▶ Provided material
************

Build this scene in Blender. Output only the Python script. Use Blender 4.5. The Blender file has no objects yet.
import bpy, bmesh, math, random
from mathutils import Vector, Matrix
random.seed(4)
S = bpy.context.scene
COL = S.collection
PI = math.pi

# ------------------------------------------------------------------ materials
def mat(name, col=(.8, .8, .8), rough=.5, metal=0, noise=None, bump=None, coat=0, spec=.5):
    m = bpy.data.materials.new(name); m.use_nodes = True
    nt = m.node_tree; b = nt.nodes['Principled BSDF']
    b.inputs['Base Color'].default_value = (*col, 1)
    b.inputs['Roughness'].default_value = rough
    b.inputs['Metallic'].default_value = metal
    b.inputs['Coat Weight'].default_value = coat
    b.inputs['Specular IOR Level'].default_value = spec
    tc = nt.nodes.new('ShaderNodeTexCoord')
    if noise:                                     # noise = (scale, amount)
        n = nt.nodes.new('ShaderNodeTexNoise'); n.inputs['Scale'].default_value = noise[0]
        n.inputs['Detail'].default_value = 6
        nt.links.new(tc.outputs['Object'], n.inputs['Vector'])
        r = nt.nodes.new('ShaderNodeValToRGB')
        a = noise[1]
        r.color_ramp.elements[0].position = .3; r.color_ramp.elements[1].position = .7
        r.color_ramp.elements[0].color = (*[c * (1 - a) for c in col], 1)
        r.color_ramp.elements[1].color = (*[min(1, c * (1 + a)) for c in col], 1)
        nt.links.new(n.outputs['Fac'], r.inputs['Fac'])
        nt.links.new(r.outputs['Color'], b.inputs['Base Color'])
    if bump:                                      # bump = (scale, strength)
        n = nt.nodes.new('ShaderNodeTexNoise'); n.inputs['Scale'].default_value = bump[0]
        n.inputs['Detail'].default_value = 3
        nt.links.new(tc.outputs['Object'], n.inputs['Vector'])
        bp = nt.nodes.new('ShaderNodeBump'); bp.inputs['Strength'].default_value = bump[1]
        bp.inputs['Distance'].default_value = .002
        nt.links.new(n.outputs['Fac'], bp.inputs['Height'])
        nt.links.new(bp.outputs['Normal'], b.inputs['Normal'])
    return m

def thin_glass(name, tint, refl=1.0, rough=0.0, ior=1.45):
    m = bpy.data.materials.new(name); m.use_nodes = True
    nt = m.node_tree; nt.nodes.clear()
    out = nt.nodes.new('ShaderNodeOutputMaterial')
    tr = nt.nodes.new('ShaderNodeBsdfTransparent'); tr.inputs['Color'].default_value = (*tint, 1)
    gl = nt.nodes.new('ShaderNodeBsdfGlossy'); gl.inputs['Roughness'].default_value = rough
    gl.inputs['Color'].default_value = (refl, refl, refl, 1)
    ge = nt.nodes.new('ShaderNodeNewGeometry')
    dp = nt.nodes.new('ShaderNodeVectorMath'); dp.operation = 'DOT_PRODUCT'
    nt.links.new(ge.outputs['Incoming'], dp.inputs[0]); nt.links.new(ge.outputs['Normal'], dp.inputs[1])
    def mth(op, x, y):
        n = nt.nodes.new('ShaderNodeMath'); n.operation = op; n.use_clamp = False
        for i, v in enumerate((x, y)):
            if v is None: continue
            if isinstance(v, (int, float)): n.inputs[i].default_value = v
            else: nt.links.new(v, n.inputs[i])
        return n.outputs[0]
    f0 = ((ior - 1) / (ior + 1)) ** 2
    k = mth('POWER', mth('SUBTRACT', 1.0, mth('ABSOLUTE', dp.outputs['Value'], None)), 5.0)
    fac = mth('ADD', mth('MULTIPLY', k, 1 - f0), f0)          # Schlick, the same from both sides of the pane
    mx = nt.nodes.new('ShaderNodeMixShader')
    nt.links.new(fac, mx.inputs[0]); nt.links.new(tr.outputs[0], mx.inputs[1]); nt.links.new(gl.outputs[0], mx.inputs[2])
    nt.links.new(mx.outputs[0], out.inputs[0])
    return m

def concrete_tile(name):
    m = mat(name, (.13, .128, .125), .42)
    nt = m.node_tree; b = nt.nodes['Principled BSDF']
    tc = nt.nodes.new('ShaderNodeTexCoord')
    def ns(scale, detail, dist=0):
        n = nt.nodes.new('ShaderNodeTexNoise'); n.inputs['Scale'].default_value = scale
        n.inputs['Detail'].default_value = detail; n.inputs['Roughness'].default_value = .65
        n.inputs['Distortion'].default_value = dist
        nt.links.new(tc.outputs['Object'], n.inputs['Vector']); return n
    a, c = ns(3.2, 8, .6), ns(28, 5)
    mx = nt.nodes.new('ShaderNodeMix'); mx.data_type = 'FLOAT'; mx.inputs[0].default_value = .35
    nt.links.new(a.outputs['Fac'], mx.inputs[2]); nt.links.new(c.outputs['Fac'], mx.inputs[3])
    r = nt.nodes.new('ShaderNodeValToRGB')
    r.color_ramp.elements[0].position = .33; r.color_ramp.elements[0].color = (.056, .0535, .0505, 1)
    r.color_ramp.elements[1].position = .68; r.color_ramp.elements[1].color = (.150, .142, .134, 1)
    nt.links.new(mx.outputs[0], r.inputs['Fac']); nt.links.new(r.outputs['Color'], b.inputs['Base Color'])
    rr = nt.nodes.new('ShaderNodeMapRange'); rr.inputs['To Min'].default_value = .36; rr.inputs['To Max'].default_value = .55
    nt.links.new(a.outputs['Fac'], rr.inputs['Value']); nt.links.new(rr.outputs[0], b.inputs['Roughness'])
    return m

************

▶ Description of the task
All of the data must be returned exactly.

▶ Answer to this task
Build this scene in Blender. Output only the Python script. Use Blender 4.5. The Blender file has no objects yet.
import bpy, bmesh, math, random
from mathutils import Vector, Matrix
random.seed(4)
S = bpy.context.scene
COL = S.collection
PI = math.pi

# ------------------------------------------------------------------ materials
def mat(name, col=(.8, .8, .8), rough=.5, metal=0, noise=None, bump=None, coat=0, spec=.5):
    m = bpy.data.materials.new(name); m.use_nodes = True
    nt = m.node_tree; b = nt.nodes['Principled BSDF']
    b.inputs['Base Color'].default_value = (*col, 1)
    b.inputs['Roughness'].default_value = rough
    b.inputs['Metallic'].default_value = metal
    b.inputs['Coat Weight'].default_value = coat
    b.inputs['Specular IOR Level'].default_value = spec
    tc = nt.nodes.new('ShaderNodeTexCoord')
    if noise:                                     # noise = (scale, amount)
        n = nt.nodes.new('ShaderNodeTexNoise'); n.inputs['Scale'].default_value = noise[0]
        n.inputs['Detail'].default_value = 6
        nt.links.new(tc.outputs['Object'], n.inputs['Vector'])
        r = nt.nodes.new('ShaderNodeValToRGB')
        a = noise[1]
        r.color_ramp.elements[0].position = .3; r.color_ramp.elements[1].position = .7
        r.color_ramp.elements[0].color = (*[c * (1 - a) for c in col], 1)
        r.color_ramp.elements[1].color = (*[min(1, c * (1 + a)) for c in col], 1)
        nt.links.new(n.outputs['Fac'], r.inputs['Fac'])
        nt.links.new(r.outputs['Color'], b.inputs['Base Color'])
    if bump:                                      # bump = (scale, strength)
        n = nt.nodes.new('ShaderNodeTexNoise'); n.inputs['Scale'].default_value = bump[0]
        n.inputs['Detail'].default_value = 3
        nt.links.new(tc.outputs['Object'], n.inputs['Vector'])
        bp = nt.nodes.new('ShaderNodeBump'); bp.inputs['Strength'].default_value = bump[1]
        bp.inputs['Distance'].default_value = .002
        nt.links.new(n.outputs['Fac'], bp.inputs['Height'])
        nt.links.new(bp.outputs['Normal'], b.inputs['Normal'])
    return m

def thin_glass(name, tint, refl=1.0, rough=0.0, ior=1.45):
    m = bpy.data.materials.new(name); m.use_nodes = True
    nt = m.node_tree; nt.nodes.clear()
    out = nt.nodes.new('ShaderNodeOutputMaterial')
    tr = nt.nodes.new('ShaderNodeBsdfTransparent'); tr.inputs['Color'].default_value = (*tint, 1)
    gl = nt.nodes.new('ShaderNodeBsdfGlossy'); gl.inputs['Roughness'].default_value = rough
    gl.inputs['Color'].default_value = (refl, refl, refl, 1)
    ge = nt.nodes.new('ShaderNodeNewGeometry')
    dp = nt.nodes.new('ShaderNodeVectorMath'); dp.operation = 'DOT_PRODUCT'
    nt.links.new(ge.outputs['Incoming'], dp.inputs[0]); nt.links.new(ge.outputs['Normal'], dp.inputs[1])
    def mth(op, x, y):
        n = nt.nodes.new('ShaderNodeMath'); n.operation = op; n.use_clamp = False
        for i, v in enumerate((x, y)):
            if v is None: continue
            if isinstance(v, (int, float)): n.inputs[i].default_value = v
            else: nt.links.new(v, n.inputs[i])
        return n.outputs[0]
    f0 = ((ior - 1) / (ior + 1)) ** 2
    k = mth('POWER', mth('SUBTRACT', 1.0, mth('ABSOLUTE', dp.outputs['Value'], None)), 5.0)
    fac = mth('ADD', mth('MULTIPLY', k, 1 - f0), f0)          # Schlick, the same from both sides of the pane
    mx = nt.nodes.new('ShaderNodeMixShader')
    nt.links.new(fac, mx.inputs[0]); nt.links.new(tr.outputs[0], mx.inputs[1]); nt.links.new(gl.outputs[0], mx.inputs[2])
    nt.links.new(mx.outputs[0], out.inputs[0])
    return m

def concrete_tile(name):
    m = mat(name, (.13, .128, .125), .42)
    nt = m.node_tree; b = nt.nodes['Principled BSDF']
    tc = nt.nodes.new('ShaderNodeTexCoord')
    def ns(scale, detail, dist=0):
        n = nt.nodes.new('ShaderNodeTexNoise'); n.inputs['Scale'].default_value = scale
        n.inputs['Detail'].default_value = detail; n.inputs['Roughness'].default_value = .65
        n.inputs['Distortion'].default_value = dist
        nt.links.new(tc.outputs['Object'], n.inputs['Vector']); return n
    a, c = ns(3.2, 8, .6), ns(28, 5)
    mx = nt.nodes.new('ShaderNodeMix'); mx.data_type = 'FLOAT'; mx.inputs[0].default_value = .35
    nt.links.new(a.outputs['Fac'], mx.inputs[2]); nt.links.new(c.outputs['Fac'], mx.inputs[3])
    r = nt.nodes.new('ShaderNodeValToRGB')
    r.color_ramp.elements[0].position = .33; r.color_ramp.elements[0].color = (.056, .0535, .0505, 1)
    r.color_ramp.elements[1].position = .68; r.color_ramp.elements[1].color = (.150, .142, .134, 1)
    nt.links.new(mx.outputs[0], r.inputs['Fac']); nt.links.new(r.outputs['Color'], b.inputs['Base Color'])
    rr = nt.nodes.new('ShaderNodeMapRange'); rr.inputs['To Min'].default_value = .36; rr.inputs['To Max'].default_value = .55
    nt.links.new(a.outputs['Fac'], rr.inputs['Value']); nt.links.new(rr.outputs[0], b.inputs['Roughness'])
    return m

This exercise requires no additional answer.